Foi uma declaração da qual não há muitos antecedentes, porque Dilma é – ou era – desafeta à diplomacia presidencial e prefere – ou preferia – confiar essa responsabilidade aos profissionais do Palácio Itamaraty.

Os documentos vazados pelo ex-consultor da Agência Nacional de Segurança (NSA), Edward Snowden, informaram sobre a invasão de milhões de e-mails e telefonemas brasileiros, entre estes, várias mensagens do gabinete da presidenta e da petrolífera Petrobras.

Depois de seus ditos, no dia 5 de setembro, diante de repórteres de vários países em São Petersburgo, durante a Cúpula do Grupo dos 20, na semana passada, Rousseff retomou suas investidas contra Barack Obama pelas atividades ilegais da NSA. Algo está mudando na até agora áspera diplomacia dilmista. Em dois anos e meio de governo de Rousseff, a política externa teve como característica um certo imobilismo agravado pela falta de timing em relação à região, algo que se fez evidente na resposta tardia frente ao golpe que destituiu o ex-presidente paraguaio Fernando Lugo em 2012 e a desorientação na Bolívia observada nas últimas semanas, onde os diplomatas lotados em La Paz se prestaram a uma manobra da oposição direitista, ultra-golpista, concedendo asilo ao fabulador Roger Pinto e, por elevação, semeando a discórdia entre Dilma e Evo Morales.

O autor desse legado diplomático foi Antonio Patriota, chanceler entre janeiro de 2011 e agosto passado, aquele que não perdia ocasião para citar a amizade que o unia com Hillary Clinton e que dedicou sua gestão a eliminar as diferenças com os Estados Unidos para tornar possível a visita de Estado de Dilma à Washington, prevista para o dia 23 de outubro.
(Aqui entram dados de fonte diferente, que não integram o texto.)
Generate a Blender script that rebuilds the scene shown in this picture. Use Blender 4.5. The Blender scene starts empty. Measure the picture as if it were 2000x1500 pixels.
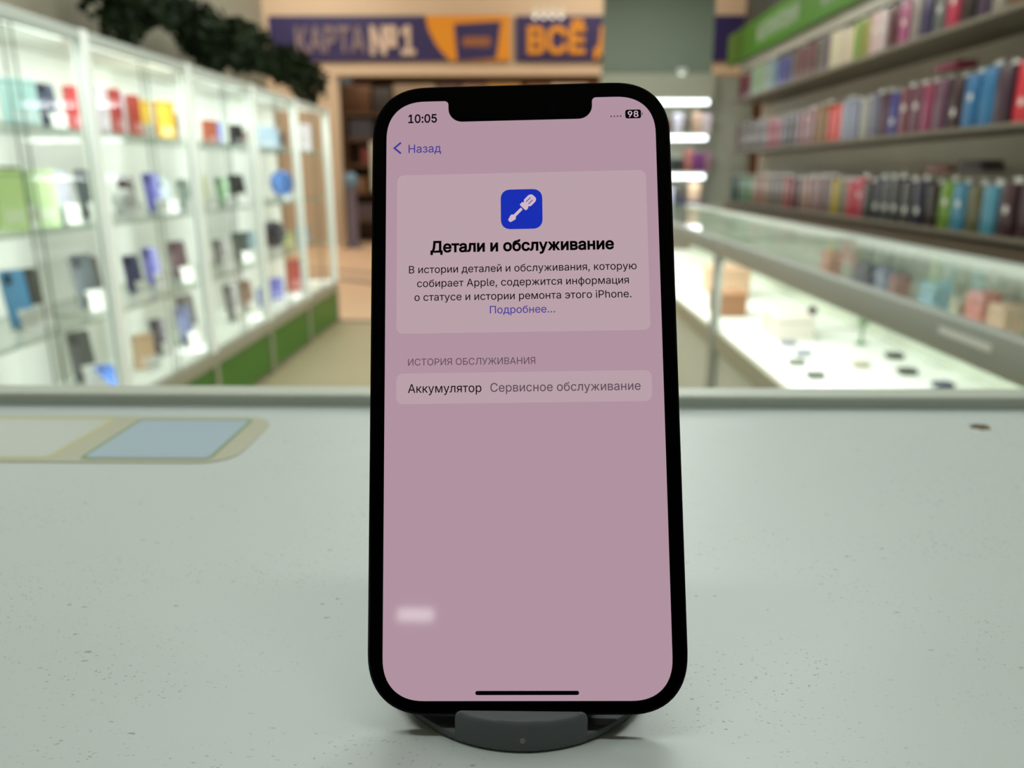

A fim de recuperar a “credibilidade” da Casa Branca, Patriota cultivou um perfil profissional asséptico, distante de seu antecessor Celso Amorim, chanceler de Lula da Silva entre 2003 e 2010, que foi tipificado como um “anti-norteamericano” empedernido nas informações geradas pela US-Embassy de Brasília obtidas por Wikileaks.

Antes de perder o cargo, Patriota, talvez sobre atuando sua docilidade com Washington, declarou que jamais concederia asilo a Edward Snowden, comentário que, segundo transcendeu aqui, em Brasília, desgostou Dilma Rousseff e o Partido dos Trabalhadores, com alguns de seus legisladores impulsionando, na semana passada, o envio de uma missão à Rússia para saber até onde chegou o saque cibernético da NSA. Entre a segunda e a sexta-feira passadas, Rousseff pronunciou discursos, assinou notas oficiais e falou com jornalistas sobre o acionar dos serviços norte-americanos na Petrobras e a possibilidade de que isso a leve a desistir de sua visita de Estado à Washington.
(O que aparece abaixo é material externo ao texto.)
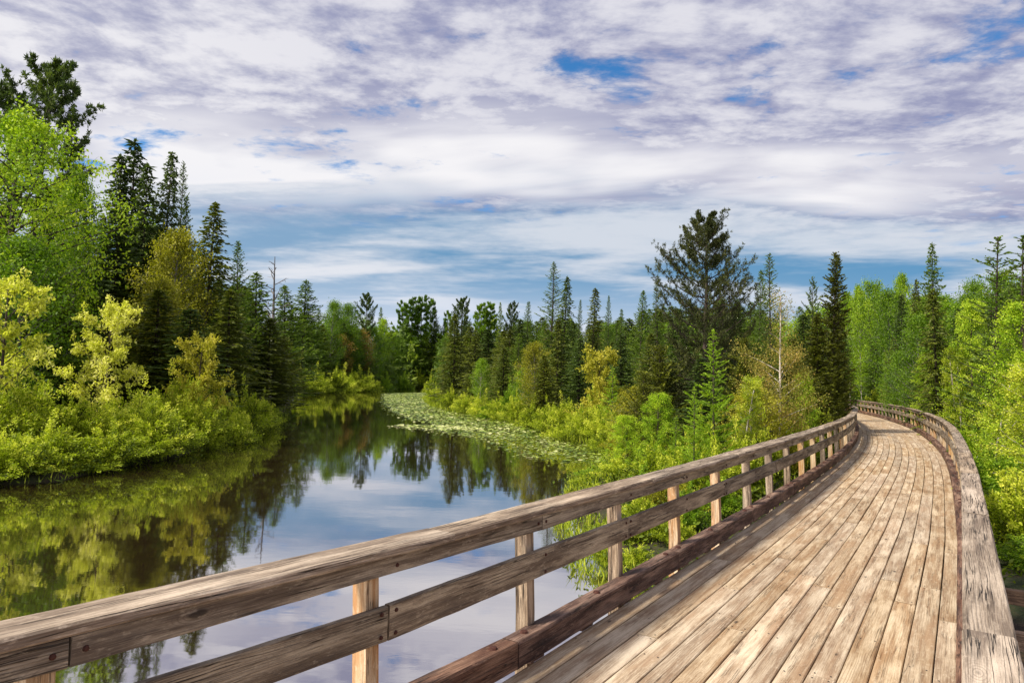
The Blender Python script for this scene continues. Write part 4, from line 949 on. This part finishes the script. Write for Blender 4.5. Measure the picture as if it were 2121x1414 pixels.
for (px, dd), x, y, sdd in zip(cand, cx_, cy_, sdv):
    if nf >= 270: break
    if sdd < 2.5+dd*.02 or (sdd < 6 and dd < 60): continue
    pd = np.min(np.hypot(_far[:, 0]-x, _far[:, 1]-y))
    if pd < 6: continue
    if dd < 45 and 900 < px < 1760: continue
    if 640 < px < 900 and dd < 90: continue
    w = 2.8+dd*.014
    if any((x-a)**2+(y-b)**2 < w*w for a, b in pts): continue
    yt = np.interp(px, FILL_X, FILL_Y)+r.uniform(0, 1)**1.3*90*min(1.2, 60/dd)+2
    h = (790-yt)/F_PX*dd+3
    if h > 24: continue
    dec = (px > 1740 and r.random() < .8) or (640 < px < 900 and r.random() < .65) or r.random() < .12
    k = r.choice(KINDS['dec' if dec else 'con'])
    fam = k.split('_')[0]; nm, ct = INFO[fam]
    side = 'on the left bank' if px < 620 else ('on the far bank beyond the bend of the river' if px < 900 else ('on the right bank' if px < 1750 else 'beyond the forest-side rail'))
    look = {'spruce': 'dark spruce', 'larch': 'soft green larch', 'fir': 'feathery fir', 'birch': 'leafy green tree'}[fam]
    pts.append((x, y)); nf += 1
    put(k, nm, px, yt, dd, f'{look} deep in the forest '+where(px) if dd > 75 else f'{look} at the forest front '+where(px), ct, f'{look} trees in the forest {side}', wpx=K[k][1]*2*(h/K[k][0][2])*F_PX/dd*r.uniform(1.1, 1.7))
print('filler', nf)
for k, px, yt, d_, w in (('larch_b', 645, 655, 112, 70), ('spruce_c', 665, 672, 110, 60), ('spruce_a', 690, 690, 109, 60), ('spruce_b', 712, 668, 118, 50), ('larch_b', 742, 655, 125, 60), ('spruce_a', 735, 700, 112, 60), ('birch_b', 770, 668, 122, 60), ('spruce_b', 758, 712, 114, 50),
    ('larch_b', 800, 662, 140, 56), ('birch_b', 808, 690, 130, 60), ('spruce_b', 780, 716, 118, 46), ('spruce_a', 822, 700, 132, 50), ('larch_b', 838, 672, 150, 60), ('birch_b', 850, 690, 140, 60), ('larch_b', 868, 668, 150, 60), ('spruce_c', 884, 690, 128, 40), ('larch_b', 893, 678, 140, 50),
    ('spruce_b', 905, 690, 118, 40), ('larch_b', 918, 668, 130, 60), ('birch_b', 932, 690, 100, 50), ('larch_b', 945, 650, 120, 50)):
    fam = k.split('_')[0]; nm, ct = INFO[fam]
    put(k, nm, px, yt, d_+9, {'spruce': 'dark spruce', 'larch': 'soft green larch', 'birch': 'leafy green tree'}[fam]+' in the far wall of trees '+where(px), ct, 'trees in the far wall at the river turn', wpx=w*1.25)
for px, yt, d_ in ((748, 690, 118), (705, 700, 116)):
    put('redtree', 'broadleaf_tree', px, yt-12, d_, 'reddish-tinged leafy tree %s of the far bank' % ('at the middle' if px > 720 else 'at the left'), 'tree', wpx=60)
for px, yt, d_ in ((730, 665, 116), (780, 650, 116), (815, 680, 122), (860, 675, 126), (660, 690, 112)):
    put('birch_c', 'broadleaf_tree', px, yt, d_, 'rounded bright green far-bank tree '+where(px), 'tree', 'rounded green trees of the far bank', wpx=62)

# ------------------------------------------------------------------ undergrowth, waterside grass, lily pads
g = np.random.default_rng(5)
def scatter(n, x0, x1, y0, y1, sdlo, sdhi):
    X = g.uniform(x0, x1, n*6); Y = g.uniform(y0, y1, n*6)*1.; sd = river_sd(X, Y); k = (sd > sdlo) & (sd < sdhi)
    X, Y, sd = X[k][:n], Y[k][:n], sd[k][:n]; return X, Y, ground_z(X, Y, sd)
lv = Leaves()
for (n, x0, x1, y0, y1, a, b, h, L_) in ((26000, -30, 1, 14, 46, -.3, 9, .9, .13), (16000, 0, 16, 9, 36, -.35, 9, .6, .10), (16000, -12, 12, 30, 75, -.3, 10, 1.0, .18), (14000, 8, 32, 6, 45, 0, 9, .8, .12), (12000, -45, 10, 70, 150, 0, 14, 1.3, .3)):
    X, Y, Z = scatter(n, x0, x1, y0, y1, a, b); pd = np.min(np.hypot(_far[None, :, 0]-X[:, None], _far[None, :, 1]-Y[:, None]), 1) if y1 < 60 else np.full(len(X), 9.)
    k = pd > 1.75; X, Y, Z = X[k], Y[k], np.maximum(Z[k], WATER); m = len(X)
    H_ = h*g.random(m)*(.35+.65*(.5+.5*np.sin(X*1.7)*np.cos(Y*1.3)))
    lv.add(np.stack([X, Y, Z+H_], 1), g.normal(size=(m, 3))+[0, 0, .6], g.normal(size=(m, 3))+[0, 0, .8], L_*(.6+.8*g.random(m)), L_*.45, .35+g.normal(size=m)*.2)
tag(link('undergrowth', lv.mesh('undergrowth', L_UNDER)), 'low leafy undergrowth covering both banks', 'undergrowth', kind='stuff')
lv = Leaves()
for (n, x0, x1, y0, y1, a, b, h) in ((7000, -26, 0, 13, 50, -.25, .4, .25), (6000, 0, 7, 10, 32, -.3, .5, .24), (9000, -10, 8, 30, 90, -.5, .8, .5), (3000, -45, -8, 80, 150, -.5, .8, .6)):
    X, Y, Z = scatter(n, x0, x1, y0, y1, a, b); m = len(X); Z = np.maximum(Z, WATER)
    lv.add(np.stack([X, Y, Z], 1), np.stack([g.normal(size=m)*.35, g.normal(size=m)*.35, np.ones(m)], 1), g.normal(size=(m, 3)), h*(.5+.8*g.random(m)), h*.07, .45+g.normal(size=m)*.25)
tag(link('waterside_grass', lv.mesh('waterside_grass', L_SHRUB)), 'sedge and grass along the waterline', 'grass', kind='stuff')

def pad_mat():
    m, nt, T, b, o = new_mat('lily_pad')
    tint = nn(nt, 'ShaderNodeAttribute', attribute_name='tint').outputs['Fac']
    c = T.ramp(tint, [(0, (.09, .15, .008)), (.5, (.28, .36, .03)), (1, (.68, .68, .30))])
    nt.links.new(c, b.inputs['Base Color']); setin(b, Roughness=.38); b.inputs['Specular IOR Level'].default_value = .6
    return m
AREA = [tuple(unproj(a, b, WATER)[:2]) for a, b in ((795, 815), (905, 812), (885, 828), (905, 842), (950, 855), (1030, 868), (1110, 884), (1190, 915), (1288, 936), (1262, 962), (1185, 962), (1090, 948), (1040, 930), (1000, 912), (960, 903), (900, 893), (845, 884), (870, 879), (905, 879), (850, 868), (812, 850), (800, 835))]
AR = np.array(AREA)
def inside(X, Y, Pg):
    ins = np.zeros(X.shape, bool)
    for i in range(len(Pg)):
        a = Pg[i]; b = Pg[(i+1) % len(Pg)]; c = ((a[1] > Y) != (b[1] > Y)); ins ^= c & (X < (b[0]-a[0])*(Y-a[1])/(b[1]-a[1]+1e-12)+a[0])
    return ins
X = g.uniform(AR[:, 0].min(), AR[:, 0].max(), 120000); Y = g.uniform(AR[:, 1].min(), AR[:, 1].max(), 120000)
k = inside(X, Y, AR); X, Y = X[k], Y[k]
dens = .5+.5*np.sin(X*1.1+2*np.sin(Y*.23))*np.sin(Y*.35+X*.4)
k = g.random(len(X)) < .22+.75*dens; X, Y = X[k][:26000], Y[k][:26000]
ex = unproj(930, 886, WATER); m = 1500; ax = g.normal(size=m); ay = g.normal(size=m)     # the dense pale raft
X = np.concatenate([X, ex[0]+ax*1.25]); Y = np.concatenate([Y, ex[1]+ay*.75-ax*.15])
i_ = g.integers(0, len(X)-m, 9000); n_big = len(X)                 # small duckweed-like leaves between the pads
X = X+np.where(g.random(len(X)) < .25, 1, .12)*g.normal(size=len(X))*.5; Y = Y+np.where(g.random(len(Y)) < .25, 1, .12)*g.normal(size=len(Y))*.9
X = np.concatenate([X, X[i_]+g.normal(size=9000)*.4]); Y = np.concatenate([Y, Y[i_]+g.normal(size=9000)*.6])
ok = river_sd(X, Y) < .1; small_ = (np.arange(len(X)) >= n_big)[ok]; raft = ((np.arange(len(X)) >= n_big-m) & (np.arange(len(X)) < n_big))[ok]; X, Y = X[ok], Y[ok]
kk = 7; n = len(X); R_ = np.where(small_, .5, 1)*np.where(Y > 38, .10, .07)*(.4+1.1*g.random(n)); a0 = g.random(n)*6.283
th = a0[:, None]+.35+np.arange(kk+1)/kk*(6.283-.7)
tl = g.normal(size=(n, 2))*.06
V = np.zeros((n, kk+2, 3)); V[:, 0] = np.stack([X, Y, np.full(n, WATER+.006)], 1)
V[:, 1:, 0] = X[:, None]+np.cos(th)*R_[:, None]; V[:, 1:, 1] = Y[:, None]+np.sin(th)*R_[:, None]
V[:, 1:, 2] = WATER+.008+g.random((n, 1))*.01+np.maximum(0, np.cos(th)*tl[:, :1]+np.sin(th)*tl[:, 1:])*R_[:, None]*3
base = (np.arange(n)*(kk+2))[:, None, None]; tri = np.array([(0, i, i+1) for i in range(1, kk+1)])[None]
ti = np.clip(.38+.22*np.sin(X*1.9+Y*.5)*np.sin(Y*.8)+.27*g.normal(size=n)+np.where(raft, .35, 0)-np.where(small_, .25, 0), 0, 1)
tag(link('lily_pads', quad_mesh('lily_pads', V.reshape(-1, 3), (base+tri).reshape(-1, 3), pad_mat(), np.repeat(ti, kk))), 'floating bed of pale lily pads off the right bank', 'lily pads', kind='stuff')

# ------------------------------------------------------------------ the far-off wood, one mass behind all the single trees
lv = Leaves()
for i in range(520):
    px = g.uniform(-500, 2700); dd = g.uniform(150, 228); q = along(px, 760, dd); x, y = q[0], q[1]
    h = g.uniform(10, 16.5); rr = g.uniform(1.5, 3); m = 120; t = g.random(m)**1.2; sp = g.random() < .6
    a = g.random(m)*6.283; ra = rr*((1-t) if sp else np.sqrt(np.maximum(.02, 1-(2*t-1)**2)))*np.sqrt(g.random(m))
    z0_ = gz(x, y)
    lv.add(np.stack([x+np.cos(a)*ra, y+np.sin(a)*ra, z0_+h*t], 1), g.normal(size=(m, 3))+[0, 0, -.3], g.normal(size=(m, 3))+[0, -.4, .6], 1.5*(.6+.7*g.random(m)), .75, (.2 if sp else .6)+g.normal()*.1+g.normal(size=m)*.12)
tag(link('distant_forest', lv.mesh('distant_forest', L_LARCHD)), 'far-off mixed wood closing the view behind the river', 'forest', kind='stuff')
dg = bpy.context.evaluated_depsgraph_get if False else None
print('unique tris', sum(sum(len(p.vertices)-2 for p in m.polygons) if len(m.polygons) < 2000 else len(m.polygons)*2 for m in bpy.data.meshes))

byl = {}
for o in SC.objects:
    if o.parent is None and 'label' in o: byl.setdefault(o['label'], []).append(o)
for l, os_ in byl.items():
    if len(os_) > 1:
        os_.sort(key=lambda o: o.location.y)
        w_ = {2: ('nearer one', 'farther one'), 3: ('nearest', 'middle one', 'farthest')}.get(len(os_))
        if w_:
            for o, q in zip(os_, w_): o['label'] = l.replace(' deep in the forest', ' deep in forest')+', '+q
Para a presidenta, o eventual furto de dados da petrolífera que fatura aproximadamente 160 bilhões de dólares ao ano é um fato que reveste uma simbologia particular, uma vez que ela, sendo ministra de Lula, desenhou o novo modelo de exploração de hidrocarbonetos que, de fato, significou uma espécie de reestatização da empresa. Se for confirmado que a NSA, ao invadir os arquivos da Petrobras, também se apoderou de informações secretas sobre o mega campo petrolífero Libra, com cerca de 15 bilhões de barris em águas ultra profundas, isso poderia redundar em benefício das empresas norte-americanas que se apresentarem à concorrência pública internacional para sua exploração, prevista para 21 de outubro.
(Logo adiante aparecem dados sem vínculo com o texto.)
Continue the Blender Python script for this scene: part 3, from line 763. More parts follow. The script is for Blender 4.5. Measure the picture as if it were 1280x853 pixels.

Diante dessa suspeita, o senador Pedro Simon recomendou, em diálogo com a Carta Maior, que o leilão seja deixado sem efeito até verificarem se as empresas estadunidenses foram favorecidas com informação roubada pela NSA, opinião em parte compartilhada pelo especialista Sergio Gabrielli, dirigente do Partido dos Trabalhadores, e ex-presidente de Petrobras. Depois dos comentários de Simon, Gabrielli e outros legisladores, que diretamente propuseram proibir às companhias norte-americanas de extrair petróleo no Brasil, o governo, através de seu principal ministro político, Aloízio Mercadante, descartou postergar o crucial chamado à apresentação de propostas para explorar esses recursos no litoral atlântico descobertos pela Petrobras.

Esse anúncio do ministro demonstrou que Dilma pretende impedir que a crise com Washington ultrapasse os limites do administrável e afete sua política de concessão de grandes áreas energéticas dentro de um regime misto, que estabelece a participação obrigatória da Petrobras.

Ou seja: a tensão entre Brasília e Washington já contaminou a política interna, e a ninguém escapa que o sortilégio entre Rousseff e Obama é pouco menos que coisa do passado, e o novo tom da relação estará marcado pela desconfiança.

Um sinal dos novos tempos é que o novo chanceler Luiz Alberto Figueiredo foi enviado a Washington, na quarta-feira, para pedir explicações à assessora de segurança de Obama, Susan Rice que, ao que parece, não disse nada de novo, agravando o descontentamento de Brasília.

Paralelamente o ex-chanceler e atual ministro de Defesa Celso Amorim, sempre indigesto para o Departamento de Estado, reapareceu em cena durante a crise com seu projeto de articular os países da região na luta contra a espionagem cibernética, tema do qual tratou na quinta-feira passada em Buenos Aires junto à presidenta Cristina Fernández de Kirchner.

Detalhe: ao envolver Amorim no atrito com a Casa Branca, Rousseff está dando ao tema o caráter de uma crise de segurança de novo tipo, ou seja, já não só alarme ao Planalto para a eventual presença da IV Frota no litoral atlântico (causante de outra crise com Washington em 2008), os bombardeios cibernéticos também são uma ameaça à segurança nacional. 

E, no plano da Defesa clássica, a violação da soberania nacional cibernética perpetrada pela NSA, também terá consequências, já que agora parece totalmente fora de lugar a possibilidade de comprar para a Força Aérea os caça bombardeiros Super Hornet, da Boeing, uma operação à qual dedicou vários momentos de Lobby o ex-embaixador Thomas Shannon, que teve que abandonar o país depois de ser chamado duas vezes a dar explicações pelas interferências da NSA.

É verdade que a saída de Shannon estava prevista desde antes do escândalo, mas sua saída de Brasília foi pouco menos que vergonhosa, e nada indica que o diálogo melhorará substancialmente com a chegada, prevista para esta semana, da embaixadora Liliana Ayalde que tem em sua folha de serviços ter se desempenhado no Paraguai quando os EUA apoiaram sem esconder, o golpe de Estado palaciano contra Lugo. 

Todo o anterior permite abonar a hipótese de que o escândalo de espionagem, ao tocar um tema tão delicado como o petróleo, representaria um marco na política externa que, de agora em diante, já não concederá o mesmo peso à aproximação com Washington, mesmo que a presidenta finalmente aceite o convite de Obama e realize a visita de Estado. Visita que, segundo a Folha deste domingo, parece ter sido arquivada.